Quiero dejar constancia de que este texto no pretende ser la apología de nadie, de los que se encuentran en el conflicto, porque a partir de hoy el ICHITAIP estará inmerso en una litigiosidad paralizante, pues el presidente depuesto sabe pelear en esa arena y al parecer su propósito es interponer los recursos necesarios para que la justicia federal diga la última palabra. En otros términos, la institución sumida en la reyerta y que de la transparencia se apiade dios, pues no habrá quién.

Quiero terminar con una doble reflexión extraída de la imprescindible Hanna Arendt. La primera tiene que ver con la teatralidad del mundo de la política que cuando se torna patente hasta puede parecer el reino de la realidad. De suyo esto sería grave; pero, la segunda es más grave aún: el odio que se ha venido larvando en nuestra sociedad. Se trata de que el rencor ha empezado a jugar un papel decisivo en todos los asuntos públicos, para producir una atmósfera sórdida y fantástica a la vez y que lleva a la desintegración de la vida política porque penetra en todo y en todos y en la que será difícil encontrar responsables.

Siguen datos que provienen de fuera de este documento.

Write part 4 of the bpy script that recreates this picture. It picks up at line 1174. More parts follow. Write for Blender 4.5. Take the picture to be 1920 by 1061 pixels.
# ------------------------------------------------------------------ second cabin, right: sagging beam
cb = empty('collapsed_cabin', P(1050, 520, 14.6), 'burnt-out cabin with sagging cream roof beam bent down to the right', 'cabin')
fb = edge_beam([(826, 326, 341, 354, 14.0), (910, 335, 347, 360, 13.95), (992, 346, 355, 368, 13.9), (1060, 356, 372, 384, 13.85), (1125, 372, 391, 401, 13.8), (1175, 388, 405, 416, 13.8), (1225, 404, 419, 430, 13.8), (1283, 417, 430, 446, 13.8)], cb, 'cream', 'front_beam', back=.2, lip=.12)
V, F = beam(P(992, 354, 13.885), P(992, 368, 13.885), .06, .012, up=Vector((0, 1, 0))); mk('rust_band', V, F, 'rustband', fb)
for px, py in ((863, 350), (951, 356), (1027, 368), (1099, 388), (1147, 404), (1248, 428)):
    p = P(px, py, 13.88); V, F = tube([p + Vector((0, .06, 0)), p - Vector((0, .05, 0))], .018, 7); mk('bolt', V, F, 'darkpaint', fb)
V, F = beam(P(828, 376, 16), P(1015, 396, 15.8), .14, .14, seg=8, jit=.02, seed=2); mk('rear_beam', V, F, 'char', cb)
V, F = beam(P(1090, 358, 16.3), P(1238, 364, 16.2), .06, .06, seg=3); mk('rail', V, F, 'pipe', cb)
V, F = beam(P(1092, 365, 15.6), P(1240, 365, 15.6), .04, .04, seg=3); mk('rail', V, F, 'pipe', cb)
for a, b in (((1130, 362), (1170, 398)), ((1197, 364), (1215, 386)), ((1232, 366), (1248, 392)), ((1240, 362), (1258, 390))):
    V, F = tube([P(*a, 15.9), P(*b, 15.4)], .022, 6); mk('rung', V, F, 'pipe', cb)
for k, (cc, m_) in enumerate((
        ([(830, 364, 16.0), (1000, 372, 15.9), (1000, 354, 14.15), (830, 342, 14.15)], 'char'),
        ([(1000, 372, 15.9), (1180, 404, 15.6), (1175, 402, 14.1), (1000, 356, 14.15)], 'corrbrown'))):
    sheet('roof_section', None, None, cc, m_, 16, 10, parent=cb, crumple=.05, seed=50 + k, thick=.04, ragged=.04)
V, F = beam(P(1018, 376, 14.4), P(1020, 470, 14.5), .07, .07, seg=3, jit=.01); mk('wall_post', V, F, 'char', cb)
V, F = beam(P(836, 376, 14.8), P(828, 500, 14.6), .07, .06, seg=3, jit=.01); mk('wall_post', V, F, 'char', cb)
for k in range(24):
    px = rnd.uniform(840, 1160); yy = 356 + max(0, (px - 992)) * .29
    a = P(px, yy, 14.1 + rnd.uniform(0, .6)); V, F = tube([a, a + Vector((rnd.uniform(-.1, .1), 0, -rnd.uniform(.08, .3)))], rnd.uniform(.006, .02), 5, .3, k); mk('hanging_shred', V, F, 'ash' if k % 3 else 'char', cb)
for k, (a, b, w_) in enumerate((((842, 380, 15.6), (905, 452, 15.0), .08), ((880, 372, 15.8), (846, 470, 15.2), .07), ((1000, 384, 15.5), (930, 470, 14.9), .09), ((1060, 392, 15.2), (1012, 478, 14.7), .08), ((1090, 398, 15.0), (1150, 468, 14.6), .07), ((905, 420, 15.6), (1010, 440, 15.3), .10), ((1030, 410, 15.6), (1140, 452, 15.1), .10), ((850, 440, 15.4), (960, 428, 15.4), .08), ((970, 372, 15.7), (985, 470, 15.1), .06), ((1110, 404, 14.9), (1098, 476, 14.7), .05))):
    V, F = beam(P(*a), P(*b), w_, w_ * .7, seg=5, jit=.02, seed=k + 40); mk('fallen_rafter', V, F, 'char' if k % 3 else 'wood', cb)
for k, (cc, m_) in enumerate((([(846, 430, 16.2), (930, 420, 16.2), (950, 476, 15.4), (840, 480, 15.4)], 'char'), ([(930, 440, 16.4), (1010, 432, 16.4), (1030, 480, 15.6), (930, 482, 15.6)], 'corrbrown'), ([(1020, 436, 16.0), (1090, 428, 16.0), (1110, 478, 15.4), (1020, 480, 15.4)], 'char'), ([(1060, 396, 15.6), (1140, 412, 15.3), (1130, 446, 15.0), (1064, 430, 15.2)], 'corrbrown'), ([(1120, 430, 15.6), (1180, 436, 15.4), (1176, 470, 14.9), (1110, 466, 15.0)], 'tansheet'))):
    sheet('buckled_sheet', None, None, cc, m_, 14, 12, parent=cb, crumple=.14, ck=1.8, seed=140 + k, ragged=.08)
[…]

Son simples paráfrasis a una observadora erudita del totalitarismo. Hasta aquí hemos llegado, porque en el pasado inmediato no se le puso, conforme al derecho, un hasta aquí a la tiranía de César Duarte que destruyó a ciencia y paciencia lo que quedaba de república y porque los recién llegados al poder no tuvieron la capacidad de dar el gran viraje ciudadano que se esperó de pie y hasta el cansancio. Prefirió vestirse de azul, se refugió en el conservadurismo, la frivolidad y está permitiendo que la agenda de las instituciones se decida en agencias informales. Lo de siempre: el soslayo de la trama que dicta la Constitución para la toma de decisiones, por un lado; y el espíritu de logia por el otro. Y como dice un ya nada nuevo testamento: se verán cosas peores.